Lord Salisbury was loyal throughout to Sir Stafford Northcote, even in a degree which was often detrimental to party interests. But, whatever his wishes may have been, the settlement of the National Union dispute sealed that unfortunate statesman’s fate—so far as the leadership of the House of Commons was concerned. The dinner to which, in celebration of the peace, Lord Salisbury invited the Council of the National Union, including a majority of those who had been his most active opponents during the past year, was the public acceptance of Tory Democracy in the councils of the Conservative party. The great meeting held in the Pomona Gardens at Manchester in August and addressed by Lord Salisbury, Lord Randolph Churchill, and Sir Michael Hicks-Beach, was a plain indication of the Cabinet and Parliamentary arrangements which would be a necessary consequence of that acceptance.

Sir Henry Wolff, who had been throughout these conflicts Lord Randolph’s most intimate and trusted friend, entirely approved of the steps which had been taken to end the quarrel.[24] Mr.
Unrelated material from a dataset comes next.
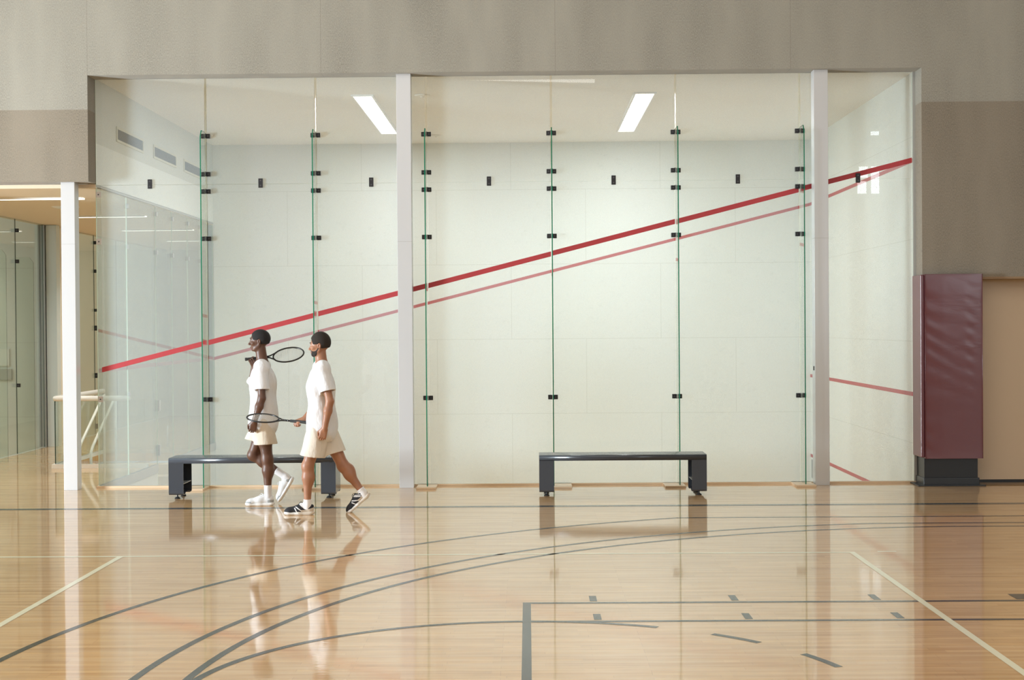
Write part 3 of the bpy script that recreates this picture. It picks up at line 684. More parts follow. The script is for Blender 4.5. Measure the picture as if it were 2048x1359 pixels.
# ================================================================ people: signed-distance modelling, meshed with OpenVDB
import openvdb as vdb
def v3(*a): return np.array(a, float)
class Vol:
    """a distance field on a regular grid; primitives are smoothly joined to it"""
    def __init__(s, lo, hi, h):
        s.h = h; s.lo = np.array(lo, float); n = np.ceil((np.array(hi)-s.lo)/h).astype(int)+1
        s.n = n; s.D = np.full(n, .15, np.float32)
    def sub(s, lo, hi):
        a = np.clip(np.floor((np.array(lo)-s.lo)/s.h).astype(int), 0, s.n-1); b = np.clip(np.ceil((np.array(hi)-s.lo)/s.h).astype(int)+1, 1, s.n)
        sl = tuple(slice(a[i], b[i]) for i in range(3))
        ax = [s.lo[i]+s.h*np.arange(a[i], b[i], dtype=np.float32) for i in range(3)]
        return sl, ax[0][:, None, None], ax[1][None, :, None], ax[2][None, None, :]
    def join(s, sl, d, k, op='add'):
        D = s.D[sl]
        if op == 'add':
            if k > 0:
                h = np.maximum(k-np.abs(D-d), 0)/k; s.D[sl] = np.minimum(D, d)-h*h*k*.25
            else: s.D[sl] = np.minimum(D, d)
        else:                                             # carve away
            d = -d
            if k > 0:
                h = np.maximum(k-np.abs(D-d), 0)/k; s.D[sl] = np.maximum(D, d)+h*h*k*.25
            else: s.D[sl] = np.maximum(D, d)
    def cap(s, p, q, r0, r1, k=.02, flat=None, op='add'):
        """tapered capsule p-q; flat=(axis vector, factor) squashes its section along that axis"""
        p, q = np.array(p, float), np.array(q, float); m = max(r0, r1)*(1.6 if flat else 1)+k+.03
        sl, X, Y, Z = s.sub(np.minimum(p, q)-m, np.maximum(p, q)+m)
        d = q-p; L2 = max(float(d@d), 1e-9)
        t = np.clip(((X-p[0])*d[0]+(Y-p[1])*d[1]+(Z-p[2])*d[2])/L2, 0, 1)
        ex, ey, ez = X-(p[0]+t*d[0]), Y-(p[1]+t*d[1]), Z-(p[2]+t*d[2])
        if flat:
            a = np.array(flat[0], float); a /= np.linalg.norm(a); c = ex*a[0]+ey*a[1]+ez*a[2]
            g = (1/flat[1]-1)*c; ex, ey, ez = ex+g*a[0], ey+g*a[1], ez+g*a[2]
        dd = np.sqrt(ex*ex+ey*ey+ez*ez)-(r0+(r1-r0)*t)
        if flat: dd = dd*min(1, flat[1])**.5
        s.join(sl, dd, k, op)
    def ell(s, c, r, R=None, k=.02, op='add'):
        """ellipsoid with radii r along the columns of R"""
        c = np.array(c, float); R = np.eye(3) if R is None else np.array(R, float); m = max(r)+k+.03
        sl, X, Y, Z = s.sub(c-m, c+m)
        u = [((X-c[0])*R[0, i]+(Y-c[1])*R[1, i]+(Z-c[2])*R[2, i]) for i in range(3)]
        k0 = np.sqrt(sum((u[i]/r[i])**2 for i in range(3))); k1 = np.sqrt(sum((u[i]/r[i]**2)**2 for i in range(3)))
        s.join(sl, (k0*(k0-1)/np.maximum(k1, 1e-6)).astype(np.float32), k, op)
    def rbox(s, c, hs, r, R=None, k=0, op='add'):
        c = np.array(c, float); R = np.eye(3) if R is None else np.array(R, float); m = float(np.linalg.norm(hs))+k+.03
        sl, X, Y, Z = s.sub(c-m, c+m)
        q = [np.abs((X-c[0])*R[0, i]+(Y-c[1])*R[1, i]+(Z-c[2])*R[2, i])-(hs[i]-r) for i in range(3)]
        d = np.sqrt(sum(np.maximum(a, 0)**2 for a in q))+np.minimum(np.maximum(np.maximum(q[0], q[1]), q[2]), 0)-r
        s.join(sl, d, k, op)
    def plane(s, p, n, k=0):
        """remove everything on the side the normal points to"""
        n = np.array(n, float); n /= np.linalg.norm(n); sl, X, Y, Z = s.sub(s.lo, s.lo+s.h*s.n)
        s.join(sl, -((X-p[0])*n[0]+(Y-p[1])*n[1]+(Z-p[2])*n[2]), k, 'cut')
    def folds(s, amp, fx, fy, fz, ph=0, seed=0):
        sl, X, Y, Z = s.sub(s.lo, s.lo+s.h*s.n)
        s.D += (amp*np.sin(fx*X+fy*Y+fz*Z+ph+1.3*np.sin(3.1*Z+2.3*X*2+seed))).astype(np.float32)
    def shell(s, t):
        s.D = np.maximum(s.D, -(s.D+t))
    def mesh(s, name, mats, parent=None, paint=None):
        g = vdb.FloatGrid(.15); g.copyFromArray(np.ascontiguousarray(s.D), tolerance=0)
        pts, quads = g.convertToQuads(0.0)
        pts = np.asarray(pts, np.float32)*s.h+s.lo.astype(np.float32); quads = np.asarray(quads)
        a = pts[quads[:, 0]]; nrm = np.cross(pts[quads[:, 1]]-a, pts[quads[:, 2]]-a).sum(0)
        # outward orientation from signed volume
        vol = np.einsum('ij,ij->i', pts[quads[:, 0]], np.cross(pts[quads[:, 1]], pts[quads[:, 2]])).sum()
        if vol < 0: quads = quads[:, ::-1]
        me = bpy.data.meshes.new(name); nv, nq = len(pts), len(quads)
        me.vertices.add(nv); me.vertices.foreach_set('co', pts.ravel())
        me.loops.add(nq*4); me.loops.foreach_set('vertex_index', np.ascontiguousarray(quads).ravel().astype(np.int32))
        me.polygons.add(nq); me.polygons.foreach_set('loop_start', (np.arange(nq)*4).astype(np.int32))
        me.polygons.foreach_set('use_smooth', np.ones(nq, bool))
        if not isinstance(mats, (list, tuple)): mats = [mats]
        for q in mats: me.materials.append(q)
        if paint is not None:
            cen = pts[quads].mean(1); me.polygons.foreach_set('material_index', paint(cen).astype(np.int32))
        me.update(); me.validate()
        o = bpy.data.objects.new(name, me); COL.objects.link(o)
        if parent:
            o.parent = parent; o.matrix_parent_inverse = Matrix.Translation(-parent.location)
        return o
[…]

Gorst also wrote to Lord Randolph on July 27, 1884, expressly and explicitly signifying his concurrence and describing Lord Randolph Churchill’s refusal to continue as Chairman of Council of the National Union as ‘a good stroke of policy.’ But it has since been suggested, upon apparently unimpeachable authority,[25] that Mr. Gorst disapproved of the reconciliation; that he thought greater advantage to the Conservative party would have followed from the prosecution of the dispute; and that he conceived himself in some measure deserted by its abandonment. Of Lord Randolph’s behaviour to his able, energetic supporter the reader will be able to judge before the story is complete. But there is no doubt that Mr. Gorst was for a time, after the concordat, in a position of much weakness and isolation. He had incurred very bitter enmities by the part he had taken in the quarrel. It was especially resented that those talents of organisation which had so greatly aided the Tory victory of 1874, should have been employed against the recognised leaders of the Conservative party ten years later. Men who did not think it wise, in view of what had happened in the past, and still more of what might happen in the future, to anger Lord Randolph Churchill, were glad enough to indulge their spite upon Mr. Gorst. His real feeling—that he had been thrown over—must have become apparent to Lord Randolph Churchill, in spite of his written agreement in the course adopted; and a coolness ensued between them, diversified with occasional heats.

Sir Michael Hicks-Beach laid the National Union peacefully to rest in an obscurity from which its members have only emerged at infrequent intervals to pass Protectionist resolutions. Nearly twenty years elapsed before it recovered, at another Sheffield Conference, a passing shadow of its old importance, and the distinction which it achieved on that occasion may excuse the hope that its future repose will long remain unbroken.